I had actually planned to do more of a personal album about myself, and then when I started writing it, it became universal because I guess I noticed that I’ve been thinking a lot about what’s happening in general, and all of a sudden, it became this dialogue of myself and the world. So that was surprising for me because I had expected something different, and I don’t really plan things that much ahead. I let it flow, especially when I’m doing a solo album. With other projects, I’m a lot more specific in what kind of, let’s say, theme or parameters it’s supposed to be. But with my solo albums, I always just let it flow to check on what comes out of the depths.

What tools did you use for the electronic elements?

I actually don’t use very many. I’m not really a tech nerd because I’m too impatient for it. I do use a Roland SP-404 [samping workstation] where I have my sounds that I’ve recorded before and that I can distort a little bit, and I have a voice controller, but that’s basically it. Otherwise, I just use my foot pedals, which are reverb and a looper. Besides that, I do sometimes take a couple of the electronic sounds I work on beforehand and I twist them to what I want them to be, but a lot of the stuff, I actually do live.

What was the timeframe of making the album?

Well, I started collecting sounds sometime last spring, and then I started really working on it in summer, music-wise. I wrote the lyrics I think in August. It took me about a month, and then I finished everything up. I actually had planned to release it last year, but I changed record labels. So that took a little longer, and that was fine with me because then I could take more time in finishing it up.

Did you have a general working process? For example, did songs tend to start off with vocal ideas, or sounds?

Usually, I actually start with lyrics, and this time, I started with the sound. Then the melodies came, and then I wrote the lyrics last, which is very unusual for me because I’m actually somebody who’s very influenced by words. I don’t really have any new musicians or bands or stuff that influenced me, but thoughts of writers and literature, they’re something that I’m always interested in.

Usually, I write first, and this time, I wrote last. It really did evolve during the writing. So after I had finished the lyrics and put them on the sound, I had to rearrange the sound again. So it was a different process than usual. So the whole album, as I mentioned before, was quite surprising for myself. I thought it was going to be quite different, but I’m happy with the result.
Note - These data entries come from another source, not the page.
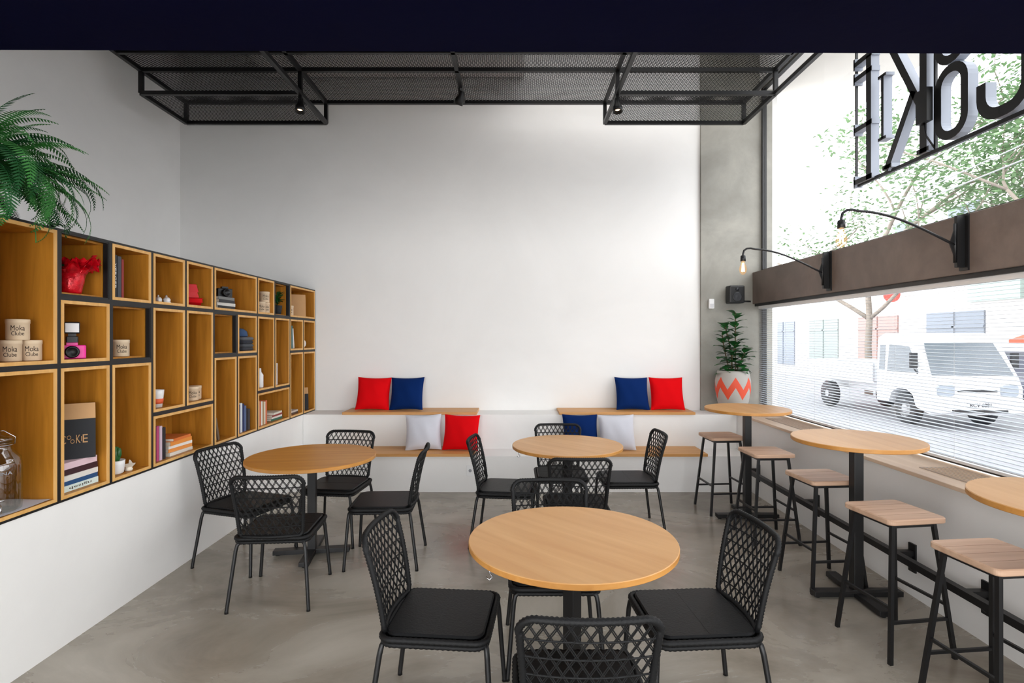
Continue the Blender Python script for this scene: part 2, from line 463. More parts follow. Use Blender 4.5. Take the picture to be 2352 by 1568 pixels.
book_up(3.35,F0,0.034,0.26,0.18,(34,36,46),txt='VERGER',label='dark upright book with light spine lettering on the shelf')
book_up(3.387,F0,0.03,0.255,0.18,(70,74,84))
book_up(3.415,F0,0.018,0.24,0.18,(150,50,50))
z=F3
for (th,ln,c,tx) in ((0.034,0.26,(222,238,232),'design'),(0.026,0.25,(30,80,130),None),(0.03,0.255,(236,232,226),None),(0.034,0.25,(60,26,34),None),(0.036,0.24,(236,206,214),None)):
    book_flat(3.09,z,th,ln,0.19,c,random.uniform(-2,2),txt=tx); z+=th
ZST=z
z=F0
for (th,ln,c) in ((0.024,0.26,(40,42,46)),(0.026,0.27,(225,222,215)),(0.026,0.25,(50,52,56)),(0.024,0.24,(130,130,128))):
    book_flat(4.67,z,th,ln,0.17,c,random.uniform(-3,3)); z+=th
ZCAM=z
for i,(th,h,c) in enumerate(((0.04,0.245,(40,34,36)),(0.03,0.24,(190,70,120)),(0.028,0.235,(214,190,205)),(0.032,0.22,(34,30,36)))):
    book_up(3.715+i*0.035,F3,th*0.95,h,0.18,c,txt='ARTE' if i==0 else None)
z=F3
for (th,ln,c) in ((0.024,0.27,(230,226,216)),(0.026,0.26,(236,150,70)),(0.022,0.26,(242,238,230)),(0.03,0.25,(240,150,60)),(0.02,0.22,(230,120,50))):
    book_flat(4.03,z,th,ln,0.18,c,random.uniform(-4,4)); z+=th
book_up(4.48,F3,0.03,0.2,0.16,(150,112,70),tilt=14)
book_up(4.53,F3,0.025,0.19,0.16,(110,92,74),tilt=14)
for i,(h,c) in enumerate(((0.25,(24,50,110)),(0.26,(232,236,240)),(0.25,(20,44,96)),(0.23,(90,110,150)),(0.2,(30,30,36)),(0.19,(60,62,70)))):
    book_up(4.865+i*0.036,F3,0.033,h,0.17,c,tilt=0)
for i,(h,c) in enumerate(((0.24,(236,232,224)),(0.235,(214,110,60)),(0.23,(240,238,230)),(0.225,(180,150,110)),(0.22,(235,220,200)),(0.23,(226,120,80)))):
    book_up(5.235+i*0.032,F3,0.029,h,0.17,c)
z=F3
for (th,ln,c) in ((0.022,0.24,(60,110,90)),(0.02,0.23,(236,232,226)),(0.02,0.24,(150,60,60)),(0.02,0.22,(230,226,210))):
    book_flat(5.66,z,th,ln,0.17,c,random.uniform(-3,3)); z+=th
book_up(5.60,F2,0.034,0.26,0.17,(30,60,120)); book_up(5.64,F2,0.022,0.22,0.17,(232,232,236))
book_up(5.98,F1,0.04,0.27,0.18,(236,236,232)); book_up(6.02,F1,0.03,0.25,0.18,(30,110,120)); book_up(6.075,F1,0.03,0.22,0.17,(230,226,220),tilt=8)
z=F3
for (th,ln,c) in ((0.02,0.2,(90,70,60)),(0.02,0.2,(210,200,190))):
    book_flat(6.1,z,th,ln,0.16,c,0); z+=th

def bag(name,loc,rz,w,h,d,m_low,m_top,label,frac=0.72,txt=None,handles=False,rx=0):
    o=thing(name,loc,rz,label,'bag'); o.rotation_euler=(R(rx),0,R(rz))
    b=MB()
    for (z0,z1,mi,s0,s1) in ((0,h*frac,0,1,0.75),(h*frac,h,1,0.75,0.25)):
        vs=[]
        for z,s in ((z0,s0),(z1,s1)):
            vs+=[(-w/2,-d/2*s,z),(0,-d/2*s,z),(w/2,-d/2*s,z),(w/2,d/2*s,z),(0,d/2*s*(0.8),z),(-w/2,d/2*s,z)]
        fs=[(k,(k+1)%6,6+(k+1)%6,6+k) for k in range(6)]
        if z0==0: fs.append((5,4,3,2,1,0))
        else: fs.append((6,7,8,9,10,11))
        b.add(vs,fs,mi)
    b.obj('body',[m_low,m_top],o)
    if handles:
        hb=MB(); hb.tube([(w*0.2*math.cos(a),-d*0.25-0.002,h*0.75-0.07*math.sin(a)) for a in [math.pi*k/12 for k in range(13)]],0.003,6)
        hb.obj('handle',M_DARK,o)
    if txt:
        for (ch,x0,x1,z0,z1) in (('C',-.33,-.20,0,1),('O',-.18,-.08,0.5,1),('O',-.10,0.0,0,.5),('K',0.03,.14,0,1),('I',.155,.17,0.2,0.8),('E',.19,.31,0,1)):
            text_part(ch,M_KRAFT,(x1-x0)*w,(z1-z0)*h*0.15,0.0008,o,((x0+x1)/2*w,-d/2*0.90-0.002,h*frac*0.5+((z0+z1)/2-.5)*h*0.15),(R(87),0,0))
    return o
bag('gift_bag',(-2.50,3.12,ZST),42,0.19,0.31,0.07,M_DARK,M_KRAFT,'charcoal and kraft lettered paper bag standing on stacked books',txt='COOKIE')
bag('paper_bag',(-2.49,6.30,F0),32,0.18,0.25,0.07,M_KRAFT,M_KRAFT,'kraft paper shopping bag with dark rope handles on the shelf',handles=True)
bag('gift_bag',(-2.49,6.44,F3),40,0.14,0.26,0.06,M_DARK,M_KRAFT,'small charcoal paper bag standing in a shelf box')

def cam_obj(loc,rz,mb,flash,label):
    o=thing('camera',loc,rz,label,'camera')
    b=MB(); b.slab(0.125,0.04,0.012,0,0.075,0.004); b.box(-0.025,0.025,-0.018,0.018,0.075,0.09); b.obj('body',mb,o)
    l=MB(); Mx=Matrix.Translation((0,-0.02,0.038))@Matrix.Rotation(R(90),4,'X')
    l.lathe([(0.032,0),(0.034,0.012),(0.03,0.014),(0.03,0.035),(0.026,0.037),(0.022,0.03),(0.0001,0.028)],24,M=Mx); l.obj('lens',M_BLACK,o)
    if flash:
        f=MB(); f.slab(0.055,0.05,0.006,0.09,0.125,0.003); f.box(-0.018,0.018,-0.015,0.015,0.125,0.14); f.slab(0.07,0.055,0.008,0.14,0.205,0.004); f.obj('flash',M_BLACK,o)
        g=MB(); g.box(-0.03,0.03,-0.031,-0.0275,0.148,0.198); g.obj('flash_window',M_WHITE,o)
    return o
cam_obj((-2.48,3.08,F1),40,mat('pink_plastic',(236,40,150),0.4),True,'pink toy camera with a large black flash on the shelf')
cam_obj((-2.48,4.70,ZCAM),50,M_BLACK,False,'black vintage film camera resting on stacked books')

b=MB(); n=10
vs=[]; fs=[]
for j in range(n+1):
    for i in range(n+1):
        u=i/n; v=j/n
        vs.append((-2.66+u*0.25,2.57+v*0.29,F3+0.0012+(0.0015*math.sin(9*u+5*v)+0.0015)))
for j in range(n):
    for i in range(n): a=j*(n+1)+i; fs.append((a,a+1,a+n+2,a+n+1))
b.add(vs,fs,0,True); b.obj('napkin',M_WHITEF,None,label='white cloth doily under the glass dispenser',category='napkin')
o=thing('drink_dispenser',(-2.50,2.66,F3+0.006),45,'clear glass drink dispenser with wire bail lid and metal tap','dispenser')
b=MB(); b.lathe([(0.075,0),(0.088,0.006),(0.09,0.03),(0.09,0.22),(0.084,0.255),(0.06,0.285),(0.05,0.30),(0.05,0.325),(0.056,0.33)],32); b.obj('jar',M_JAR,o)
b=MB(); b.lathe([(0.052,0.332),(0.058,0.336),(0.056,0.35),(0.03,0.362),(0.012,0.366),(0.012,0.378),(0.0001,0.38)],24); b.obj('lid',M_JAR,o)
b=MB(); b.tube([(0.058*math.cos(a),0.058*math.sin(a),0.318) for a in [2*math.pi*k/24 for k in range(24)]],0.002,6,True)
b.tube([(0.06,0,0.318),(0.062,0,0.35),(0.02,0,0.385),(-0.02,0,0.385),(-0.062,0,0.35),(-0.06,0,0.318)],0.002,6); b.obj('wire_bail',M_CHROME,o)
b=MB(); b.tube([(0,-0.088,0.04),(0,-0.125,0.04),(0,-0.135,0.03),(0,-0.135,0.012)],0.009,10); b.tube([(0,-0.115,0.045),(0,-0.115,0.068)],0.004,8); b.tube([(-0.018,-0.115,0.068),(0.018,-0.115,0.068)],0.005,8); b.obj('tap',M_CHROME,o)
text_part('SABINA',M_GREY,0.10,0.016,0.0006,o,(0,0,0.19),(0,0,0),bend=0.091)

o=thing('potted_cactus',(-2.47,3.40,F3),0,'small cactus in a white ceramic pot on the shelf','plant')
b=MB(); b.lathe([(0.032,0),(0.045,0.01),(0.05,0.06),(0.052,0.085),(0.047,0.085),(0.045,0.07),(0.0001,0.07)],24); b.obj('pot',M_WHITE,o)
b=MB(); 
prof=[(0.0001,0.07),(0.02,0.075),(0.028,0.1),(0.027,0.14),(0.018,0.165),(0.0001,0.172)]
b.lathe(prof,14); b.lathe([(r*0.55,z*0.6+0.04) for r,z in prof],12,c=(0.022,0,0.02)); b.obj('cactus',M_LEAF,o)
b=MB(); b.leaf((0,0,0.005),(0.6,-0.6,0.9),(0,0,1),0.1,0.06,0); b.leaf((0,0,0.02),(-0.2,0.5,0.5),(1,0,0),0.07,0.05); b.lathe([(0.02,0),(0.024,0.01),(0.012,0.03),(0.0001,0.035)],12)
b.obj('ornament',M_PAGES,None,(-2.45,3.49,F3),label='small cream paper bird ornament beside the cactus pot',category='ornament')
b=MB()
for s in (0,1):
    b.tube([(-0.03+s*0.05,0.10,0.018),(-0.03+s*0.05,0.05,0.02),(-0.03+s*0.05,0.0,0.02),(-0.03+s*0.05,-0.06,0.016),(-0.03+s*0.05,-0.09,0.012)],[0.012,0.022,0.024,0.02,0.006],10)
    b.box(-0.05+s*0.05,-0.01+s*0.05,-0.085,0.11,0,0.004)
    b.tube([(-0.03+s*0.05,0.09,0.03),(-0.03+s*0.05,0.06,0.055),(-0.03+s*0.05,0.03,0.03)],0.007,8)
b.obj('ornament',M_WHITE,None,(-2.49,3.90,F0),(0,0,R(35)),label='small white ceramic shoe ornament on the shelf',category='ornament')
b=MB(); pf=[(0.06,0.17),(0.045,0.11),(0.03,0.065),(-0.02,0.06),(-0.05,0.055),(-0.035,0.025),(0.0,0.006),(0.05,0.0)]
for k in range(len(pf)-1):
    (a,z0),(c,z1)=pf[k],pf[k+1]
    b.add([(-0.045,a,z0),(0.045,a,z0),(0.055,c,z1),(-0.055,c,z1),(-0.045,a+0.006,z0+0.004),(0.045,a+0.006,z0+0.004),(0.055,c+0.006,z1+0.004),(-0.055,c+0.006,z1+0.004)],
      [(0,1,2,3),(7,6,5,4),(0,4,5,1),(1,5,6,2),(2,6,7,3),(3,7,4,0)],0,False)
b.obj('miniature_chair',mat('red_gloss',(214,20,34),0.25),None,(-2.48,4.245,F0),(0,0,R(50)),label='glossy red miniature curved chair ornament on the shelf',category='ornament')
for i,c in enumerate(((58,60,66),(78,82,88),(50,54,64),(96,100,106))):
    b=MB(); b.slab(0.19,0.19,0.03,0,0.03,0.012); b.obj('folded_shirt',mat('cloth_%d'%i,c,0.95),None,(-2.51,5.02,F1+i*0.031),(0,0,R(random.uniform(-4,4))),label='folded dark grey shirt in a pile on the shelf',category='clothing',group='folded shirts on the shelf')
b=MB(); b.lathe([(0.06,0),(0.07,0.01),(0.062,0.05),(0.03,0.075),(0.0001,0.08)],20); b.add([(0.02,-0.05,0.012),(0.05,-0.10,0.006),(-0.05,-0.10,0.006),(-0.02,-0.05,0.012)],[(0,1,2,3)])
b.obj('cap',mat('cap_blue',(60,84,120),0.9),None,(-2.51,5.02,F1+0.125),(0,0,R(60)),label='small blue cap on top of folded shirts',category='hat')
o=thing('cup',(-2.47,3.80,F2),0,'white cup with an orange sleeve in a shelf box','cup')
b=MB(); b.lathe([(0.03,0),(0.04,0.09),(0.042,0.12),(0.039,0.12),(0.03,0.02),(0.0001,0.02)],24); b.obj('body',M_WHITE,o)
b=MB(); b.lathe([(0.034,0.025),(0.0385,0.06),(0.0395,0.06),(0.035,0.025)],24); b.obj('sleeve',mat('orange_sleeve',(226,98,60),0.6),o)
b=MB(); b.lathe([(0.03,0),(0.034,0.006),(0.034,0.12),(0.016,0.15),(0.014,0.185),(0.0001,0.187)],20); b.obj('bottle',M_WHITE,None,(-2.46,5.31,F2),label='slim white bottle standing in a shelf box',category='bottle')
b=MB(); Mx=Matrix.Translation((0,0,0.05))@Matrix.Rotation(R(90),4,'Y'); b.lathe([(0.05,-0.01),(0.05,0.01),(0.043,0.012),(0.0001,0.009)],24,M=Mx); b.obj('table_clock',M_WHITE,None,(-2.48,6.42,F1),(0,0,R(-30)),label='small round white clock in a shelf box',category='clock')

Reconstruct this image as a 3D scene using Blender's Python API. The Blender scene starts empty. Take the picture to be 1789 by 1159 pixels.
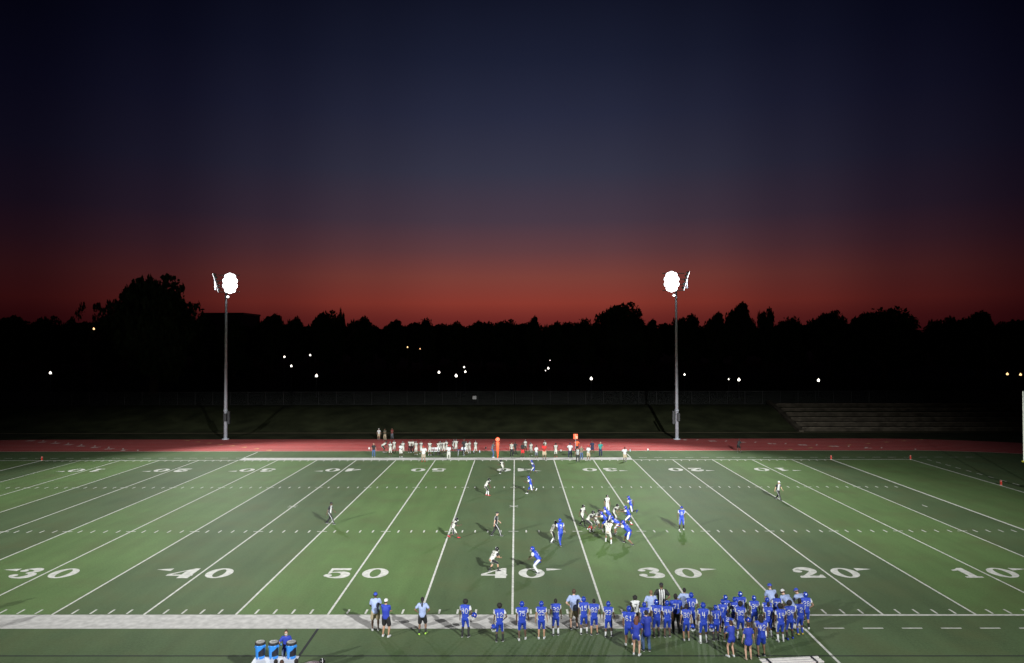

Were you working on the artwork alongside the music?

Yes. Well, I’ve always been interdisciplinary. I always paint and write and make music basically at the same time. At the moment, I’m sitting in between my paintings and my desk where all my instruments are because I’m jumping back and forth. So I’m working on the visuals and rehearsing the instruments. It’s what I’ve always done. I need that. I need the visual aspect and the colors and the ink as much as I do the instruments.

The artwork of the album and in the catalog is basically the artwork I’ve been working on for the last year or two. What I really like about working in different media without actually specifically thinking of how to put it together, I like the way it always falls together in a magical way. The paintings really do express how I feel at the moment in a visual sense, but they really fit with the lyrics and with the sound as well. So they all have this magical, mystical, a bit melancholic atmosphere, which I think my album has too, and it just widens the 3D impression of what I do either way.

Are you performing this music live?

I did a record release party in Berlin on the 15th of May, and I’m going to be doing a couple of shows within Berlin and hopefully in England because my record label is in England. We’re working on that, and then the rest of Europe is being planned for the fall, and then hopefully next year the US.